Tenho 70 anos, 16 a menos que o meu difamador, Roberto Marinho. Se é esse o conceito que tem sobre os homens de cabelos brancos, que use para si. Não reconheço na Globo autoridade em matéria de liberdade de imprensa, e, basta, para isso, olhar a sua longa e cordial convivência com os regimes autoritários e com a ditadura que por 20 anos dominou o nosso  país.

Todos sabem que critico, há muito tempo, a TV Globo, seu poder imperial e suas manipulações. Mas a ira da Globo, que se manifestou ontem, não tem nenhuma relação com posições éticas ou de princípio. É apenas o temor de perder negócio bilionário que para ela representa a transmissão do carnaval. Dinheiro, acima de tudo.
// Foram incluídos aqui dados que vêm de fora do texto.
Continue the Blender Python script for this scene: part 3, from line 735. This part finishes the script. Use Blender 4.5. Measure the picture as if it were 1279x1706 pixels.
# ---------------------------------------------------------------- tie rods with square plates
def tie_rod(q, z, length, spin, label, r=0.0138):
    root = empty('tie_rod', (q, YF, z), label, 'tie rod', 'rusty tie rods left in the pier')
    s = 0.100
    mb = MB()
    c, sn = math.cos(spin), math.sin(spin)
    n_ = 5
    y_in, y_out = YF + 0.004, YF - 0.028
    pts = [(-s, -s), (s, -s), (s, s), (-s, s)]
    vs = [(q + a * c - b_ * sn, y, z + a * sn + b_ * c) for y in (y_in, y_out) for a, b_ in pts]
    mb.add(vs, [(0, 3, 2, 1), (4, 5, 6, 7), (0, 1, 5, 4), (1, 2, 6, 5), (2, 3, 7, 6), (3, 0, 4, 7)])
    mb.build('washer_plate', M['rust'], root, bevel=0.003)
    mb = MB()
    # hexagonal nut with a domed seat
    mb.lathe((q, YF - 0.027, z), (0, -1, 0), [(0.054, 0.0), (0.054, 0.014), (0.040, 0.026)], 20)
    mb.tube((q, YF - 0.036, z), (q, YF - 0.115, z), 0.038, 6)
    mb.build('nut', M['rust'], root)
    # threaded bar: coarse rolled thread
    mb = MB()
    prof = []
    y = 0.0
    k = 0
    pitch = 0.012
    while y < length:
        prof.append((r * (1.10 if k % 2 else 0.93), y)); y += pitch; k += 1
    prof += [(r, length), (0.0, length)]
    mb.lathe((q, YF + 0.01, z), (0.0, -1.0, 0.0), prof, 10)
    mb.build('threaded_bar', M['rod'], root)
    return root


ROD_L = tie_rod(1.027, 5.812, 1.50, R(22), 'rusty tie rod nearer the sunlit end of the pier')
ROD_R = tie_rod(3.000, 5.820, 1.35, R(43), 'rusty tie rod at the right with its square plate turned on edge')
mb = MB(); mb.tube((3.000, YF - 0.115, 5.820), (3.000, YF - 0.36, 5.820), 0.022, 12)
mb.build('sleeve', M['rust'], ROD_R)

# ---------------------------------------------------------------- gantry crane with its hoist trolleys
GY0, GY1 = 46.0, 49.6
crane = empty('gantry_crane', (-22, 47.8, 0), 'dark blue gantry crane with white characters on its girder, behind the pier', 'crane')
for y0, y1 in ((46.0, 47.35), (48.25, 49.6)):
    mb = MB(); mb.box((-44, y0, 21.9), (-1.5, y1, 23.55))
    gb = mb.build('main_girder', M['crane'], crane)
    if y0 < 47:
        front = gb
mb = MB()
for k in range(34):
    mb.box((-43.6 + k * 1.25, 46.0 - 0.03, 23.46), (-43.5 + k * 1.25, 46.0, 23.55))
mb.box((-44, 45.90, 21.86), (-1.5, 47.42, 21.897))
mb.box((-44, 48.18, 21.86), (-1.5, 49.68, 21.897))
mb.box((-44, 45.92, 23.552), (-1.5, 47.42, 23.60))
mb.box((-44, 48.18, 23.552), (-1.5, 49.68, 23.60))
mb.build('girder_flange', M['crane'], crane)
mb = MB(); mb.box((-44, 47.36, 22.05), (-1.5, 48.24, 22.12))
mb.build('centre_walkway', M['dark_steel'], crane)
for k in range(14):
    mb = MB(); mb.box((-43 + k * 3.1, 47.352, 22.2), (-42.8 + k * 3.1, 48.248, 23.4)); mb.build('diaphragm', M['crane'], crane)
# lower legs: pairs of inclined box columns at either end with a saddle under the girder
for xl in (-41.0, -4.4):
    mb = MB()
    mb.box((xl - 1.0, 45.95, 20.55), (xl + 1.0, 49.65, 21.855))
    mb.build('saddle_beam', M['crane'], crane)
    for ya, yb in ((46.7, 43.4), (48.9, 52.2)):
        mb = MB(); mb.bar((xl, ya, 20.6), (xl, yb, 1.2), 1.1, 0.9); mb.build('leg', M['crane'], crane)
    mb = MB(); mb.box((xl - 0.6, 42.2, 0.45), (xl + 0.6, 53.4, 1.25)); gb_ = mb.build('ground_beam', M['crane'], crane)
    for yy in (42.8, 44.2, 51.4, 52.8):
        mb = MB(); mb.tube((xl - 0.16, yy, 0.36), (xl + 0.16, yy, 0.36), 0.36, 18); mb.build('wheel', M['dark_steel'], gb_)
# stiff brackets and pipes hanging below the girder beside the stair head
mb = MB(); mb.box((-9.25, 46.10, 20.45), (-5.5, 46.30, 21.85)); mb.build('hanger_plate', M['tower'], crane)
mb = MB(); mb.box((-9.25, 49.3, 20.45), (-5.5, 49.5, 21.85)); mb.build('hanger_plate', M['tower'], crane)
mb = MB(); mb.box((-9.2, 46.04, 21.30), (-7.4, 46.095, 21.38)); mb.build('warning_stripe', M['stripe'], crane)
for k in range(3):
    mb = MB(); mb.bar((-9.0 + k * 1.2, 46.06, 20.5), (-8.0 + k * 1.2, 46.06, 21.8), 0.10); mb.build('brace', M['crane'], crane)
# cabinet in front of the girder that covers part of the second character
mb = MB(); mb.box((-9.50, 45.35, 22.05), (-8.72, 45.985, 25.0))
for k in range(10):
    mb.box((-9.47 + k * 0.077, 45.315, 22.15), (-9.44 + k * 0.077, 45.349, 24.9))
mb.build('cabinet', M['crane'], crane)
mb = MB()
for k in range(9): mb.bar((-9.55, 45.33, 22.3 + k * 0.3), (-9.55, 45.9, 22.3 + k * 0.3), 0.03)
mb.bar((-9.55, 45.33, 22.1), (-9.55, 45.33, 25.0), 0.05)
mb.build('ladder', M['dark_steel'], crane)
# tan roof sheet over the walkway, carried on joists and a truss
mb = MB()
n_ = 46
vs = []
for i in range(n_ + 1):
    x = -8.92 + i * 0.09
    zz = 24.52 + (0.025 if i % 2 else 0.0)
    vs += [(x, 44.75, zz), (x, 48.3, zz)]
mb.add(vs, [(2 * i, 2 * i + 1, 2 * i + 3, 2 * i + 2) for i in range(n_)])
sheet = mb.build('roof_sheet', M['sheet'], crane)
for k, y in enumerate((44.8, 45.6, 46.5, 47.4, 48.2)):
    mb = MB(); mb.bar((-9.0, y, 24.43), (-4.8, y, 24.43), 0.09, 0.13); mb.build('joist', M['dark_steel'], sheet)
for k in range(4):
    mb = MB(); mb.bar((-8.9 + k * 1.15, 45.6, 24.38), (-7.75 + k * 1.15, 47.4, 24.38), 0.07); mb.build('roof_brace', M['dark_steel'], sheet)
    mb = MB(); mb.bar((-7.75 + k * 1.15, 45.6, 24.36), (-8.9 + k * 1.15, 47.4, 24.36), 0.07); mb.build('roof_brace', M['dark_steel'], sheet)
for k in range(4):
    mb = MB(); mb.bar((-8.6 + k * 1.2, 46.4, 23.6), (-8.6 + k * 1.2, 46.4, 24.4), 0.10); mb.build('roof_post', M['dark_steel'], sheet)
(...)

Em 83, quando construí a Passarela, a Globo sabotou, boicotou, não quis transmitir e tentou inviabilizar, de todas as forma, o ponto alto do carnaval carioca. Também aí, não tem autoridade moral para questionar-me. E mais: reagi contra a Globo em defesa do Estado e do povo do Rio de Janeiro que, por duas vezes, contra a vontade da Globo, elegeu-me como seu representante maior. E isto é o que não perdoarão nunca.

Até mesmo a pesquisa mostrada ontem revela como tudo na Globo é tendencioso e manipulado.

Ninguém questiona o direito da Globo mostrar os problemas da cidade. Seria, antes, um dever para qualquer órgão de imprensa. Dever que a Globo jamais cumpriu quando se encontravam no Palácio Guanabara governantes de sua predileção. Quando ela diz que denuncia os maus administradores, deveria dizer, sim, que ataca e tenta desmoralizar os homens públicos que não se vergam diante de seu poder. Se eu tivesse pretensões eleitoreiras de que tentam me acusar não estaria, aqui, lutando contra um gigante como a Rede Globo. Faço-o porque não cheguei aos 70 anos de idade para ser um acomodado.

Quando me insultam por minhas relações administrativas com o Governo Federal, ao qual faço oposição política, a Globo vê nisso bajulação e servilismo. É compreensível. Quem sempre viveu de concessões e favores do poder público não é capaz de ver nos outros senão os vícios que carrega em si mesmo.

Que o povo brasileiro faça seu julgamento, e, na sua consciência lúcida e honrada, separe os que são dignos e coerentes daqueles que sempre foram servis e gananciosos”.